A coastal limestone formation on New Zealand''s West Coast where marine sediments compressed into alternating hard and soft strata have been eroded by the Tasman Sea into distinctive layered stacks — with blowholes that send geysers of seawater skyward during high tide and heavy swell.
The Punakaiki region of New Zealand''s West Coast receives some of the highest rainfall in the country — up to 5,000 millimeters per year — driven by the prevailing westerly winds that cross the Tasman Sea. Those winds also drive the Tasman swell: long, powerful ocean waves that arrive from the south and southwest with no significant land to interrupt them before New Zealand.

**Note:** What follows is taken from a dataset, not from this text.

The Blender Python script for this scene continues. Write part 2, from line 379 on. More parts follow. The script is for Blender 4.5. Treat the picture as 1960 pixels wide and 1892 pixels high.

Thirty million years ago, this area was a shallow sea. Dead marine organisms — shells, coral, sea creatures — accumulated on the seafloor in layers. Over time, these sediments compacted into limestone. But not uniformly. The layers alternated between dense, hard limestone and softer, more porous material. The difference in hardness between alternating layers is significant.

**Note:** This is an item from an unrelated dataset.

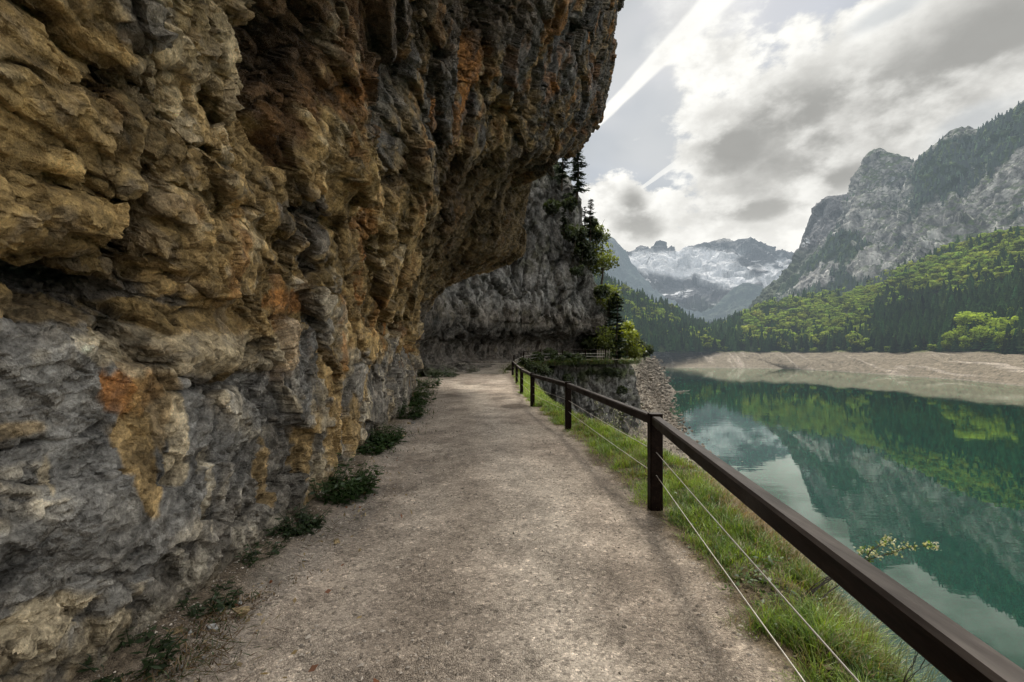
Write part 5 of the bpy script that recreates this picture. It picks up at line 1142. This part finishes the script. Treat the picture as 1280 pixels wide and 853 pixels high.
c = mul(nt, ramp(nt, g1_.outputs['Fac'], [(.3, (.007, .004, .003)), (.55, (.013, .0075, .0055)), (.8, (.028, .017, .012))]).outputs[0], ramp(nt, g2_.outputs['Fac'], [(.3, .55), (.7, 1.35)]).outputs[0], .8)
geo = N(nt, 'ShaderNodeNewGeometry'); sx_ = N(nt, 'ShaderNodeSeparateXYZ'); lk.new(geo.outputs['Normal'], sx_.inputs[0])
wr = ramp(nt, sx_.outputs['Z'], [(.6, 0), (.95, 1)])          # weathered grey with sky reflection painted in, on the upward faces
mm = N(nt, 'ShaderNodeMix', data_type='RGBA'); lk.new(wr.outputs[0], mm.inputs[0]); lk.new(c, mm.inputs[6])
lk.new(mul(nt, ramp(nt, g1_.outputs['Fac'], [(.3, (.075, .066, .061)), (.7, (.14, .125, .115))]).outputs[0], ramp(nt, g3_.outputs['Fac'], [(.35, .7), (.65, 1.2)]).outputs[0]), mm.inputs[7])
rg = ramp(nt, g3_.outputs['Fac'], [(.3, .38), (.7, .62)])
p = principled(nt, mm.outputs[2], rg.outputs[0], .06, g2_.outputs['Fac'], .6, .003); finish(nt, p.outputs[0]); timber = m
m, nt, nd, lk = new_mat('wire_steel'); nz = noise_node(nt, 30, 3)
finish(nt, principled(nt, ramp(nt, nz.outputs['Fac'], [(.3, (.5, .47, .42)), (.7, (.72, .69, .63))]).outputs[0], .45, .5, None, metallic=.3).outputs[0]); wire_m = m
POST = [(.92, -.15), (1.515, 4.82), (1.215, 9.85), (.63, 14.0), (.385, 18.2), (.25, 24.0), (.05, 31.0)]
RH = lambda y: float(RISE(y))
rail = empty('handrail', (1.5, 4.8, 0)); tag(rail, 'dark timber handrail with square posts and two wires along the path edge', 'railing')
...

When the Tasman Sea erodes this layered limestone, it removes the soft layers faster than the hard ones. The result is horizontal platforms of hard limestone separated by horizontal gaps where the soft material has been removed — the stacked, level forms that give the site its name. Each pancake corresponds to a distinct period of ancient ocean conditions.
The blowholes are channels that cut through the rock, connecting the sea caves beneath the formations to openings at the top. When large swells compress into the caves, the pressure forces water through these channels and up through the surface. At high tide during large Tasman swells, the geysers reach five to ten meters. The timing is unpredictable; the effect is loud.
The site is a 20-minute walk from the road on a well-maintained path. This accessibility has not diminished it. The scale of the formations, the noise of the Tasman, and the unexpectedness of the blowholes produce something that cannot be adequately prepared for.